From the pages of Eatstreets

Author: Jackie Passmore

Publisher: Penguin

RRP: $29.95 (paperback)

The Thrifty Cook

13 May 2010.
Reviewed by Stephanie Clifford-Smith

Australia might not have suffered quite as intensely as other countries with the global financial crisis, but the crash did have enough of an impact to trigger a flurry of money-saving cookbooks. This latest one from experienced restaurant chef and home cook, Jackie Passmore, is worth a look.

Her background growing up on a farm followed by a spell living in Hong Kong left her with an appreciation of homegrown food, multi-tasking to maximise fuel efficiency and the Chinese understanding of getting the best from cheap cuts of meat and vegetables.

If you just read her intro, marvelling at her impressive three-part shopping list approach (essentials, pantry staples, indulgences) you’d probably end up saving a fortune.
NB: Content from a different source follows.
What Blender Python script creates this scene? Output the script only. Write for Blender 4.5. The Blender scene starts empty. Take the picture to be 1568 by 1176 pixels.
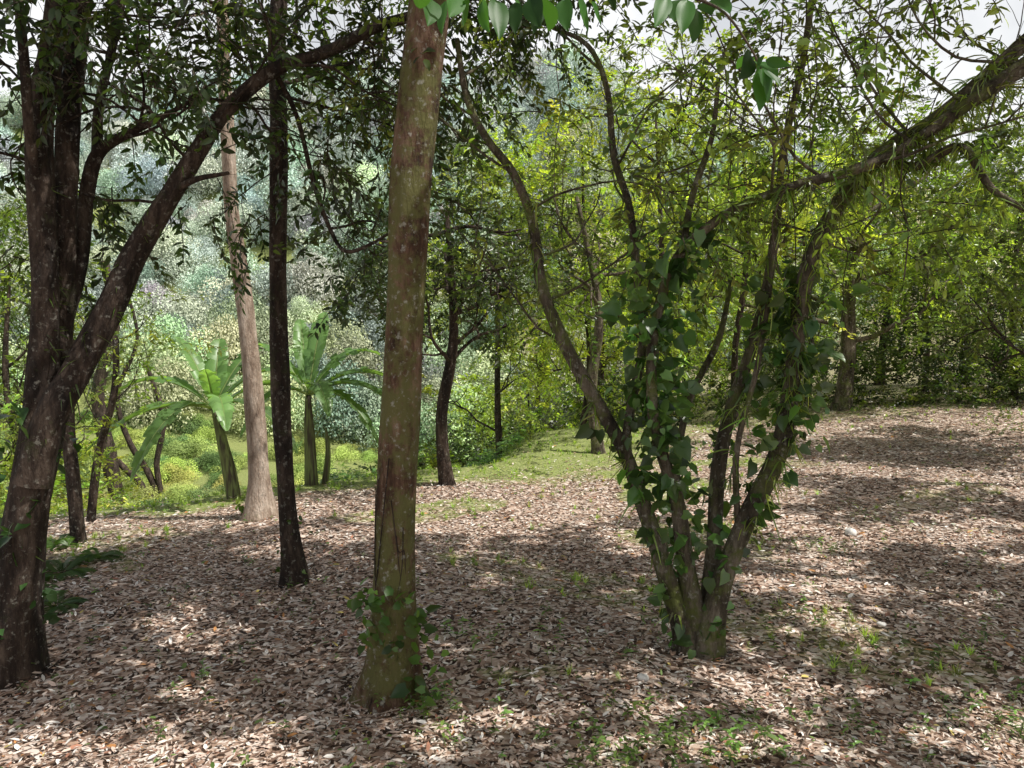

Even if managing one list and a calculator seems a stretch, there’s sensible advice on bulk buying, storage, freezing and farmers’ market shopping.

At first glance, the recipes don’t scream “budget cooking”, especially those for dishes such as crumbed schnitzel, but the savings lie in making one thin piece of meat serve two or three people. Indeed, this is how much of the book works: eat less meat (how wise), use cheaper fish such as mackerel and make things go further with vegetables. It sounds like a prescription for better health as well, but it’s not a crank’s book — there are plenty of recipes involving mince (of course) as well as coconut milk, grilled cheese and bacon.

Supplementing the full recipes, of which there are around 200, are breakout boxes full of ideas for pasta sauces, making the most of a roast chicken, sausages, leftover bread and more that run to no more than a few sentences.

Glossy hardback bound pages would fly in the face of the book’s budget brief so this is a sturdy paperback with a clear layout and a few minimally styled photos. Spot on.